My 30-year high school reunion happens this month about 1100 miles from where I live and at a time when getting our second son off to college precludes even the consideration of attending. But that doesn’t mean I haven’t been thinking about how 30 years have passed since I graduated from Del Campo High School in 1981.
In fact, that preoccupation motivated me to get together with a core group of friends from high school earlier this summer–buddies I had played football and basketball with for four years, tromped around the California wilderness with, skied together, floated down the American River, logged the countless hours together in English and math and social studies classes, and, well, done our best to stay out of serious trouble. What is apparent to me–and I heard it behind the conversations we had together, and in the Facebook exchanges as the reunion approaches–is this: we believe our best days are still before us.
That hope may actually be rooted in reality. As we slow down physically (just a little), there’s a lot of research and insightful writing that tells us the years from our late 40’s into our 70’s offer the greatest opportunities to experience significance in our lives. One author who impacted me greatly 15 years ago, Dr. Bobby Clinton, studied the lives of leaders, analyzing how many “finished well” in life, and laying out a process for out to finish well in life. He has described this as “convergence,” a that time when a person’s experiences, gift-mix, talents, temperament, and skills are leveraged for impact–for a productive and fruitful season of life. Clinton describes this as a time when the person’s role “not only frees [him or her] from ministry for which there is no gift, but it also enhances and uses the best [they have] to offer.” He goes on to say soberly, “Not many leaders experience convergence.”
In about 60 days–barring any unforeseen obstacles–the book “The 210 Project: Discover Your Place in God’s Story” will come out. In it, my two colleagues (and friends) Don Ankenbrandt and Frank Johnson, and I lay out a discussion and process to help people move into the center of what they were created to be and do in life. It’s our humble effort to capture in a book and through an online process of assessments and engaging discussions what we have committed the past 20 or so years doing–namely helping people find their place in God’s story. And perhaps most importantly, to help people (including ourselves!) know how to finish well in life.
Which brings to mind a quote I have always loved by Frederick Buechner–particularly its simple yet surprising clarity:
“The place God calls you is where your deep gladness and the world’s hunger meet.”
I think Buechner is saying this: You and I have been designed to find meaning, purpose, and significance in walking out the good works that God has already given us to do. What the 210 Project does is to affirm the deep truth that takes some of us a lifetime to discover: we were made to give our lives away. We find joy when we help others at their point of need. We find significance in helping a person who is hungry, or lonely, or hurting, or confused, or imprisoned, or discouraged…you get the picture. We were made to make a difference.
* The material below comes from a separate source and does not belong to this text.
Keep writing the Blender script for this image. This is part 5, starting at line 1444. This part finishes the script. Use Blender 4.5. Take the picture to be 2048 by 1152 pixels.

Our part? To walk straight into the adventure of giving our lives away where they are needed most. And to do that with courage and determination, with an openness to change, to be changed, and to see God change the world around us…sometimes even through us. It is the wonder and mystery of Ephesians 2:10 from which the book derives its name, “For we are God’s workmanship, created in Christ Jesus for good works, which God prepared beforehand that we should walk in them.”
So, as I walked the golf course with my high school buddies last month, memories of high school merging with these renewed pictures of who we have all grown up to be, I see the gift each of these men have to offer to others–the gift they offer to me without even knowing it, of who they are, the unique perspective they have on life, and the story their lives tell from what they have experienced. And, I also see the possibility of Buechner’s simple but clarifying statement working out in their lives, as I work it out in my own: to find deep gladness in giving my life away where it’s needed the most.
Clinton, Robert (1988). The Making of a Leader: Recognizing the Lessons and Stages of Leadership Development (p. 32). NavPress. Kindle Edition.